One of the multi-unit buildings at Cumberland Gardens at the corner of Yates Avenue and Fifth Street West in Cornwall, Ont. on Sunday, Feb. 27, 2022. (Newswatch Group/Bill Kingston, File)

CORNWALL – With no legal avenues, Cornwall City Council will resort to letter writing to try and stop a possible mass eviction of the Cumberland Gardens apartment complex.

“I wasn’t surprised but it doesn’t mean I couldn’t be disappointed by it,” Coun. Todd Bennett said Monday night on a staff report showing the city can’t create a law that supersedes the Ontario Residential Tenancies Act.

The report was based on a legal opinion from the city’s lawyers.

Bennett had wanted to put in municipal controls to limit the number of tenants who can be evicted from larger rental properties at the same time, based on the landlord’s need to do renovations.

He said the laws “clearly have a hole in them.”

“I think this is something we can’t let go,” Bennett said.

Council then agreed to write a letter to Bedford Properties and Estates to – as Coun. Elaine MacDonald put it – “plea” for a piecemeal eviction as opposed to a mass eviction.

Another letter will go to the Landlord and Tenant Board (LTB) explaining the current rental housing situation, asking it to refuse the eviction application and instead create a cap of 10 per cent of tenants evicted at any one time.

Nearly 100 tenants at Cumberland Gardens received eviction notices in February from the landlord to be out by July 1.
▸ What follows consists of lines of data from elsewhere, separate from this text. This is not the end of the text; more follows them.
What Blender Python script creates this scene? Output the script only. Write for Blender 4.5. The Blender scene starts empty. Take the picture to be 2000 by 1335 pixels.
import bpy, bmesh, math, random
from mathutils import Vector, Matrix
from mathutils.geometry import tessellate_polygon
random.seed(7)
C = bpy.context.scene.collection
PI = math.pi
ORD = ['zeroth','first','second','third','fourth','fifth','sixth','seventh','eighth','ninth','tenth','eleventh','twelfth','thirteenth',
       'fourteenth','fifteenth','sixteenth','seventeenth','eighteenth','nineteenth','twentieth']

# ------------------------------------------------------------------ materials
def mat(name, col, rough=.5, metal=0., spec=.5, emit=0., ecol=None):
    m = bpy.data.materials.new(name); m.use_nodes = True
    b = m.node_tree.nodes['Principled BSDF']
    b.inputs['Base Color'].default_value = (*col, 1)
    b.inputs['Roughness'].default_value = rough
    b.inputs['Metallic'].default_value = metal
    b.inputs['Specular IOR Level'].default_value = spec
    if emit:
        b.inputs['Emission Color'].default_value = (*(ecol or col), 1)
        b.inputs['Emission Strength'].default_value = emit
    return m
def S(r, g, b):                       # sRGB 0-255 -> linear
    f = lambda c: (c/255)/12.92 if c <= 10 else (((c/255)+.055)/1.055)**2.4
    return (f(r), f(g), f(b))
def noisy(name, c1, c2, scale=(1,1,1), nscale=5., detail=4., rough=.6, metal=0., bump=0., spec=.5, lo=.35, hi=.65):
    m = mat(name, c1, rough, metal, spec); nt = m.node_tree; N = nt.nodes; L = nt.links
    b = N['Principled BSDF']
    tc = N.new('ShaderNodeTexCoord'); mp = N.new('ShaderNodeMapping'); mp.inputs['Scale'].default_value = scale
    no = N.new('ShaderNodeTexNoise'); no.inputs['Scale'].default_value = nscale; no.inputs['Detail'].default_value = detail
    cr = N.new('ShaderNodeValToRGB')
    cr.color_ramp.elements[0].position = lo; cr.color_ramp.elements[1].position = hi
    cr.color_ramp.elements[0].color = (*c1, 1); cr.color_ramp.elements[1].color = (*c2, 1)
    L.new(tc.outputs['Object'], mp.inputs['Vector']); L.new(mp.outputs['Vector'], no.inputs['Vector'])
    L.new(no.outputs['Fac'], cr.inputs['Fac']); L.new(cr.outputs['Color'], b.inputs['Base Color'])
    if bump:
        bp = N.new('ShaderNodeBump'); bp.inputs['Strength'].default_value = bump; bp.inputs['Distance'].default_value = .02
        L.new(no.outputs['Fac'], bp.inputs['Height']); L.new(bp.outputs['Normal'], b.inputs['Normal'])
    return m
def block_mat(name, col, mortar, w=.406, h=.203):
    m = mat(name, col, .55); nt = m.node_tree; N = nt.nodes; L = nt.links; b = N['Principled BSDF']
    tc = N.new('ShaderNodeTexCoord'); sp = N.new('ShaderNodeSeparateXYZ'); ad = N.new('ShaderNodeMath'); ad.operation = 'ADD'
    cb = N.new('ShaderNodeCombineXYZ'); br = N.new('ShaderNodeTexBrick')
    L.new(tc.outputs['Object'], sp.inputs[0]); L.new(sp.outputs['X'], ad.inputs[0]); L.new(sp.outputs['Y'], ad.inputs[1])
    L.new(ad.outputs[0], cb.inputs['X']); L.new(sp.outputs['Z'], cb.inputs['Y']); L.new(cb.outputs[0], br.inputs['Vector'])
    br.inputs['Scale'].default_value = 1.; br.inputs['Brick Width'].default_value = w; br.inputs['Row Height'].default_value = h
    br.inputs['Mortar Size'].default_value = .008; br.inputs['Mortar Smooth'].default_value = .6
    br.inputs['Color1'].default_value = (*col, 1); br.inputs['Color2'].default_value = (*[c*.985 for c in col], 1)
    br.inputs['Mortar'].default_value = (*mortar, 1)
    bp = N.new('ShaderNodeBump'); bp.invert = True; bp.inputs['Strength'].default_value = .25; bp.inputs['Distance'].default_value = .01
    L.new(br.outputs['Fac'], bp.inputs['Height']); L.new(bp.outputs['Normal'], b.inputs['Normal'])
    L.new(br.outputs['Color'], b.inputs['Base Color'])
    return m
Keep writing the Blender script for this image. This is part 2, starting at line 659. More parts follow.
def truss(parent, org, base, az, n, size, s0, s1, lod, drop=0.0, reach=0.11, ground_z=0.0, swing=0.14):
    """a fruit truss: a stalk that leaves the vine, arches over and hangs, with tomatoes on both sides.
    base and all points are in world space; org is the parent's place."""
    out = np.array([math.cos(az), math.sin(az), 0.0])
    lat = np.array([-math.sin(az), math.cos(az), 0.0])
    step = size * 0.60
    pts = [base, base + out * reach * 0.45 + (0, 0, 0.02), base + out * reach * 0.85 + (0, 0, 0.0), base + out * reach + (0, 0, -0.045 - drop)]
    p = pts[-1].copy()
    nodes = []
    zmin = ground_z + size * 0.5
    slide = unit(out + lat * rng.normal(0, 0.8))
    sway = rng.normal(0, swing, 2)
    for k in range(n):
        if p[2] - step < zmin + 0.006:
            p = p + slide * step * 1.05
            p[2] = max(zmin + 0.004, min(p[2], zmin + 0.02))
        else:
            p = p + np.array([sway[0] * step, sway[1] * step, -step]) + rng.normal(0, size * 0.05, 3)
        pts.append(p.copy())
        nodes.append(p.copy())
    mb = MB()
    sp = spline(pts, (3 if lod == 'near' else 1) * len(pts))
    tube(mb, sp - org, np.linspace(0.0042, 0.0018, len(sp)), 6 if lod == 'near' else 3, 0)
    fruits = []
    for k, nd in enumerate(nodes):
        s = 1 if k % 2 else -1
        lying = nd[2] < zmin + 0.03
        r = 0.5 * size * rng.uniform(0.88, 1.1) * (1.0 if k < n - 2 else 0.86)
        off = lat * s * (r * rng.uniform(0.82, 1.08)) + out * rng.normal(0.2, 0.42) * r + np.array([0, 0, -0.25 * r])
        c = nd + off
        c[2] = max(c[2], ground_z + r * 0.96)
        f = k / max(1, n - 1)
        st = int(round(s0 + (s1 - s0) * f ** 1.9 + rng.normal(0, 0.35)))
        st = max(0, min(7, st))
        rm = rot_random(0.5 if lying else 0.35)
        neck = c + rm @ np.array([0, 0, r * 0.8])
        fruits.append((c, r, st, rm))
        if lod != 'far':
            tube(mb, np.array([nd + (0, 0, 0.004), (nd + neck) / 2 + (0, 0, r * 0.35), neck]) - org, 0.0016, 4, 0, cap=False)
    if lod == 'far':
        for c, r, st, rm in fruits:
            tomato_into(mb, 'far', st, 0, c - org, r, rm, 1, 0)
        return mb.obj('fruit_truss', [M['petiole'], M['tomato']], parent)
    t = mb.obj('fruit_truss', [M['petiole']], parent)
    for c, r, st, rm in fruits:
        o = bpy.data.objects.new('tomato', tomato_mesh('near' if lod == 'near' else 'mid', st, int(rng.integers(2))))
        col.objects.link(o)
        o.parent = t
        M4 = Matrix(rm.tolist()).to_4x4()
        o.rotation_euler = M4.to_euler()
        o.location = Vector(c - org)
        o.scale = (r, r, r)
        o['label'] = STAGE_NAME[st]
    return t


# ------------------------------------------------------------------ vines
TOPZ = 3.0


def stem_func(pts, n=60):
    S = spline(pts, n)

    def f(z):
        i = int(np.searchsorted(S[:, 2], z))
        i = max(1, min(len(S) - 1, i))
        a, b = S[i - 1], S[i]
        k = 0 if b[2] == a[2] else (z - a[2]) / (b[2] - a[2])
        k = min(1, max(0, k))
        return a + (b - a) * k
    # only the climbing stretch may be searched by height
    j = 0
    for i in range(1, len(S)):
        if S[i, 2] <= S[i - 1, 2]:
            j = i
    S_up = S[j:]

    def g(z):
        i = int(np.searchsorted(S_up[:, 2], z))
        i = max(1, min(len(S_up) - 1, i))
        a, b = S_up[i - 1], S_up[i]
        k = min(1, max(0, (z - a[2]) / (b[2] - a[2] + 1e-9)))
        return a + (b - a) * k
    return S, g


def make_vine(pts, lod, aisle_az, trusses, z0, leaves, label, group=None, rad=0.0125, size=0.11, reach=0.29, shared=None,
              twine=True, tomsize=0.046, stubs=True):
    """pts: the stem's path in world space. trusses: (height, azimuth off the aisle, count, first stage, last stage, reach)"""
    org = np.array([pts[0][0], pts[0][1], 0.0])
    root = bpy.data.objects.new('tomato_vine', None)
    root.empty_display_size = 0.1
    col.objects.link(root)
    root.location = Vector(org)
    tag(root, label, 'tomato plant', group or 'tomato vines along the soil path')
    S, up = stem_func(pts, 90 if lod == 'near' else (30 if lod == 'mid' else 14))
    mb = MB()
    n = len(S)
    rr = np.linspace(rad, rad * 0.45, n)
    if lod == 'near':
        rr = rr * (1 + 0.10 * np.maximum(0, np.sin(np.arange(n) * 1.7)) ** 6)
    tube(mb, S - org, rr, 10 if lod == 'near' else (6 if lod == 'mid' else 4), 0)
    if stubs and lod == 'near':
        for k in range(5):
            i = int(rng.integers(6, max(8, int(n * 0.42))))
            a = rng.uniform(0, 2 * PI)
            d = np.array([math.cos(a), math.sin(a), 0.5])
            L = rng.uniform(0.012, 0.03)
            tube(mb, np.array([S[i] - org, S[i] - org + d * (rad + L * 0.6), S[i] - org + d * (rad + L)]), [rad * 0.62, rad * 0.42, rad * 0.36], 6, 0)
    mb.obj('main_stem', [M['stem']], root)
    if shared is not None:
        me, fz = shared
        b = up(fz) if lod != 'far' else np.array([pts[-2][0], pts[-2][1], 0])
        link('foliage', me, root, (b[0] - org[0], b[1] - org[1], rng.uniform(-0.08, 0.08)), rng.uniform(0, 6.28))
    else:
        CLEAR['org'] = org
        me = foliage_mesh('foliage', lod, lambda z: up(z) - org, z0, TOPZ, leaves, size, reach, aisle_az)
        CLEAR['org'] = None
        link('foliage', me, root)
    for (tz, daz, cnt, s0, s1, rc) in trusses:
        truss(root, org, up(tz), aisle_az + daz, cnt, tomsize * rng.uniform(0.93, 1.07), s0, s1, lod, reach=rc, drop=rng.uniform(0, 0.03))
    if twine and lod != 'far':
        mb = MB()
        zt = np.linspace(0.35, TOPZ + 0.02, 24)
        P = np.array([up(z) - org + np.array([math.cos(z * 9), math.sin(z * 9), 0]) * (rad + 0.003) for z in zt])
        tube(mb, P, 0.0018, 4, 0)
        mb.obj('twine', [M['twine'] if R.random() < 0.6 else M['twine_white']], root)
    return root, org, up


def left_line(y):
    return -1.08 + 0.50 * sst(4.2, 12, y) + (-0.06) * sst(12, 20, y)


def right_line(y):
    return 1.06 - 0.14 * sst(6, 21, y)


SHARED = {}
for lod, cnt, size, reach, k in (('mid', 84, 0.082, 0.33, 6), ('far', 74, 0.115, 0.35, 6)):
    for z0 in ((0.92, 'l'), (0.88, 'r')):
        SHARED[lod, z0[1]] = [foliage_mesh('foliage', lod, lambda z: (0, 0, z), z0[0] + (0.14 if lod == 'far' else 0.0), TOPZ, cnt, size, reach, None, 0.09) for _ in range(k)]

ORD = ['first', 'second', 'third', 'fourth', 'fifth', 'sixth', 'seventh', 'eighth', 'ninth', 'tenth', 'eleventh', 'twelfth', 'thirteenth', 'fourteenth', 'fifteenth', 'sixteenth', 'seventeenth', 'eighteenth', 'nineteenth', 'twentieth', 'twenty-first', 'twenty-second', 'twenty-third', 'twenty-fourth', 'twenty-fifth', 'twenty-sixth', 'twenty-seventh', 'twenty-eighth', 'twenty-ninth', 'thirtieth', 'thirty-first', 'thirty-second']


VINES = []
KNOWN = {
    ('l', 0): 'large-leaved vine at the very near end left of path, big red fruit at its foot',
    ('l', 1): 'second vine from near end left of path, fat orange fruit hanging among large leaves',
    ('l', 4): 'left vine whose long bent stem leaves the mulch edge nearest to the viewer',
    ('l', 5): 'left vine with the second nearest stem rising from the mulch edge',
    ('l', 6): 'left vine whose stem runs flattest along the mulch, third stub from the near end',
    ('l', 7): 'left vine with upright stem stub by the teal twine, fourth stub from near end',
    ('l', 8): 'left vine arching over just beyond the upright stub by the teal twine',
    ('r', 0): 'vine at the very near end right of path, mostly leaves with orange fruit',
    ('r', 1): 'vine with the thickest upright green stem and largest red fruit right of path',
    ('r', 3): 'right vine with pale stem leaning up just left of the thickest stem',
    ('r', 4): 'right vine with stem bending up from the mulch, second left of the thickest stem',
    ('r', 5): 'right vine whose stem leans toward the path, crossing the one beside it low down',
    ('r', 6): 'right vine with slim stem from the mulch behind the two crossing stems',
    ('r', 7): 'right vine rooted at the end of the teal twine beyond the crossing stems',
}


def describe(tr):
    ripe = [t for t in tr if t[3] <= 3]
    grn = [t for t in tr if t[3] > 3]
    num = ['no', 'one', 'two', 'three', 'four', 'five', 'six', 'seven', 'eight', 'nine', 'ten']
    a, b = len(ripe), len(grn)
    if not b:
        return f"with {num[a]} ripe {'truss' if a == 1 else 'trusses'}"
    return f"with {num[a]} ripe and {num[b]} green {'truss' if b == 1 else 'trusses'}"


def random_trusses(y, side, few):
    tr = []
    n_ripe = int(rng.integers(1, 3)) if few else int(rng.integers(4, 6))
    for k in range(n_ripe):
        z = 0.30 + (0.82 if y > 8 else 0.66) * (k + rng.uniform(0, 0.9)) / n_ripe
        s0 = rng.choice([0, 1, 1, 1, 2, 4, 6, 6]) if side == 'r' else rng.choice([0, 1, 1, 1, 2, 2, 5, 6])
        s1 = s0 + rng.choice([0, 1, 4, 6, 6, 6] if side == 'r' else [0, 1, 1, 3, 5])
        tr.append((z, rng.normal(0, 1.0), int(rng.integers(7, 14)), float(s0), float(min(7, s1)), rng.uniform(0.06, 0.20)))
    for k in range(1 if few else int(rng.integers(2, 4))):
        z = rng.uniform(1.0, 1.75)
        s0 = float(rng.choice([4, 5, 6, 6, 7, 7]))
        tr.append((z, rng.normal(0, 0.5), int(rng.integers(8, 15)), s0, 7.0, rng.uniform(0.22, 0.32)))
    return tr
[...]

The move has received widespread condemnation from both tenants, legal experts and various local politicians.

As of Monday night there had been no notices of any hearing before the LTB, either because eviction proceedings had not been filed or they were still being processed, according to Cornwall Social and Housing Services Administrator Mellissa Morgan.

The city has also not received any building permit application that “matches what they (Bedford) are requesting (for renovations),” Morgan told council.